TASK BRIEF:
Answer with one number: how many lines have "scene".

►

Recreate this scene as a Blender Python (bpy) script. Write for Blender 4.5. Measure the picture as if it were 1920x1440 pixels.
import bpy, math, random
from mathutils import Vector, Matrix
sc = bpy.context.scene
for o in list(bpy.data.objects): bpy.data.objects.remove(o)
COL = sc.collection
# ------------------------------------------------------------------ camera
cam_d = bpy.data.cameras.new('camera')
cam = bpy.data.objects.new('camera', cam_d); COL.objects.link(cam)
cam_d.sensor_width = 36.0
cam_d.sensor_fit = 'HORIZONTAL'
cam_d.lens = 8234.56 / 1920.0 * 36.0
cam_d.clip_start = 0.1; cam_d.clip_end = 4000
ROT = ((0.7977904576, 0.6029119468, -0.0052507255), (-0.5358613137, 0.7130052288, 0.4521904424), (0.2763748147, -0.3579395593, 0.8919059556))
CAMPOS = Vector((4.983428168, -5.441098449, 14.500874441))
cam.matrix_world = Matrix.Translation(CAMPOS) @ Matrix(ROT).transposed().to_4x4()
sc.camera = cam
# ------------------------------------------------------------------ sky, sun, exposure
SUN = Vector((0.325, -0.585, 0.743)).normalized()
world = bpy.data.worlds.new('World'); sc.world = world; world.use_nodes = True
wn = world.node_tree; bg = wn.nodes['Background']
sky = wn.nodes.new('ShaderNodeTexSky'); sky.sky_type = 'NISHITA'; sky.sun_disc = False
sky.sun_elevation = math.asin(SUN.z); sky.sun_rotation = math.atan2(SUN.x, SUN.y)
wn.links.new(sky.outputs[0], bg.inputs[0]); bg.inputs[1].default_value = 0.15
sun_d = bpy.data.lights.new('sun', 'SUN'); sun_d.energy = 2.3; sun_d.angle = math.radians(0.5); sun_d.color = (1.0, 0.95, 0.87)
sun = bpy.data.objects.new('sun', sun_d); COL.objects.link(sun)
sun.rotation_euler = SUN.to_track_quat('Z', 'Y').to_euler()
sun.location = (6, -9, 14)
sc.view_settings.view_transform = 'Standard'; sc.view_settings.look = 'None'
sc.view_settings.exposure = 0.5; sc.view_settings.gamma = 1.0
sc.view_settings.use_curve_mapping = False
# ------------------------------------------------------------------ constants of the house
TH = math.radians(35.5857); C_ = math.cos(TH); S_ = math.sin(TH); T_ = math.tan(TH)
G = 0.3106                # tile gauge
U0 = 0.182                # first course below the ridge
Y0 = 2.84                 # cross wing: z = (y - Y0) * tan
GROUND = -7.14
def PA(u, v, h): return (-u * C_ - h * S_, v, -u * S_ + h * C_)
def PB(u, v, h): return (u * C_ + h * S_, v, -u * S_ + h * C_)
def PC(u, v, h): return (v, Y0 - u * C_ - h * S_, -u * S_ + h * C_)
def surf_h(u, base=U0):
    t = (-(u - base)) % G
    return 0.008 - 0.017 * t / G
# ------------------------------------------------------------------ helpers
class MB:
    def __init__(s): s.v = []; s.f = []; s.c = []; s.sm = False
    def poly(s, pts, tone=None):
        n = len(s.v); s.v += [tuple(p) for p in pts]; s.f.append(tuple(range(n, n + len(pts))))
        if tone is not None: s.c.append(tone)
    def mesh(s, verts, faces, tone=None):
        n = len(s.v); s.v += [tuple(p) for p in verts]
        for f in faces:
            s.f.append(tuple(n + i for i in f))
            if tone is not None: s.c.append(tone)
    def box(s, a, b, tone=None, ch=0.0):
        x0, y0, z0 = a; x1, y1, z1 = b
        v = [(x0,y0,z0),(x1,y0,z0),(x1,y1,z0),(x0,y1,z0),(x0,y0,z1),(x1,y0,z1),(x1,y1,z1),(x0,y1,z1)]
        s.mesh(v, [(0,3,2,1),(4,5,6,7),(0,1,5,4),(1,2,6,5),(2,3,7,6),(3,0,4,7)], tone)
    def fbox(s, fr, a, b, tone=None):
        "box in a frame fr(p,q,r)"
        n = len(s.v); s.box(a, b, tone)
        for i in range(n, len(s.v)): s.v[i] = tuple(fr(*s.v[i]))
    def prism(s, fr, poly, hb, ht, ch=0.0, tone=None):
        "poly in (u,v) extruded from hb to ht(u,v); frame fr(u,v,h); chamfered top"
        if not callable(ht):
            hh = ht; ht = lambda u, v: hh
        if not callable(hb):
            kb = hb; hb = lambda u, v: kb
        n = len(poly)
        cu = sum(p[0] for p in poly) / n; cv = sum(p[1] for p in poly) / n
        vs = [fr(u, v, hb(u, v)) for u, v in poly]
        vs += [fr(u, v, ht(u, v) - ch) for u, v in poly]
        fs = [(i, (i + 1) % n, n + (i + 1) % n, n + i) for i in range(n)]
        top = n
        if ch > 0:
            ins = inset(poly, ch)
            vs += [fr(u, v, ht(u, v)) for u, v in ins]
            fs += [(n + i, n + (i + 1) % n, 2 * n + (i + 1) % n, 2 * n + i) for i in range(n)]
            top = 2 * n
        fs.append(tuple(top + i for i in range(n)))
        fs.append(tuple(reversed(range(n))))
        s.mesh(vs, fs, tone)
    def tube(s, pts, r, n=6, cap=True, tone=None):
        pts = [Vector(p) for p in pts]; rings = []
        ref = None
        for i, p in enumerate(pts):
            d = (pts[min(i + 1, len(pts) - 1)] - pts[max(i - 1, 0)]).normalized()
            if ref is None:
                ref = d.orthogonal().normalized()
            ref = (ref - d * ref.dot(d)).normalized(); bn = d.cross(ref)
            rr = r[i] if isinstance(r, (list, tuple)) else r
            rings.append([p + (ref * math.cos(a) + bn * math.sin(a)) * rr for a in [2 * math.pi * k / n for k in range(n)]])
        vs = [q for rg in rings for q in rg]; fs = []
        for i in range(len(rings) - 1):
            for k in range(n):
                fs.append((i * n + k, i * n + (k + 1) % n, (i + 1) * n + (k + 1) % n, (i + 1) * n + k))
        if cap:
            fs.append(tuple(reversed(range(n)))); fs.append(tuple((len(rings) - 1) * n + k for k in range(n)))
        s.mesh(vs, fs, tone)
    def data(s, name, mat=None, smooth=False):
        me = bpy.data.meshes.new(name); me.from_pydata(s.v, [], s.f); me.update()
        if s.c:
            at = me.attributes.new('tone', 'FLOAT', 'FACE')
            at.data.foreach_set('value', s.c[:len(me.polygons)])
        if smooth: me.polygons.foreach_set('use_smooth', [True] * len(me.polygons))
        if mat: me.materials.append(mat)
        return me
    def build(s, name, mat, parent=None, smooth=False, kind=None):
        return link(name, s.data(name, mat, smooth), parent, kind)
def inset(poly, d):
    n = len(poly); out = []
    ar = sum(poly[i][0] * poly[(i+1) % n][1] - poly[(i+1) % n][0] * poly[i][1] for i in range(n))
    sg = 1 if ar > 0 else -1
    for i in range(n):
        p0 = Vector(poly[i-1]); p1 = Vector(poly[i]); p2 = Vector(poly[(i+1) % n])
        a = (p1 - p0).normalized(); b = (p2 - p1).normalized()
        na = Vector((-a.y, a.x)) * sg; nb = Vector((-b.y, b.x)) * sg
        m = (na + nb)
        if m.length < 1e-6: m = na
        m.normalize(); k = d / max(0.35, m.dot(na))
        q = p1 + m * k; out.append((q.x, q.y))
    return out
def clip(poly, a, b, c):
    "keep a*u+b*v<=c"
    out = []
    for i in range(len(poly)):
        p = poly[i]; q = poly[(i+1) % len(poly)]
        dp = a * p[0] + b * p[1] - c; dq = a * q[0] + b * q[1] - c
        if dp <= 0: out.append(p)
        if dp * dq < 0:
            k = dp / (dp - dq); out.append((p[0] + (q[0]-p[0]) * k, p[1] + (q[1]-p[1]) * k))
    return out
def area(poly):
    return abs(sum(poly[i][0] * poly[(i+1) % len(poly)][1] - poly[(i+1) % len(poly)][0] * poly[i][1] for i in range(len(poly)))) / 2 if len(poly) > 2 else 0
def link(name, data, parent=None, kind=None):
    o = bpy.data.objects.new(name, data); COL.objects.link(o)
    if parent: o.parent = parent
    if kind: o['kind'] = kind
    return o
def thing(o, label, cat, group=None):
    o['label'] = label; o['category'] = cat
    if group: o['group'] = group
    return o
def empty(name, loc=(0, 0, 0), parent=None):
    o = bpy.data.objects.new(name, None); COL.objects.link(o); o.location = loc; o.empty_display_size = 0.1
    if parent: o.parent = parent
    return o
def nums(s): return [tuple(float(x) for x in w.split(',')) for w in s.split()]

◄

RESPONSE TO THE TASK:
2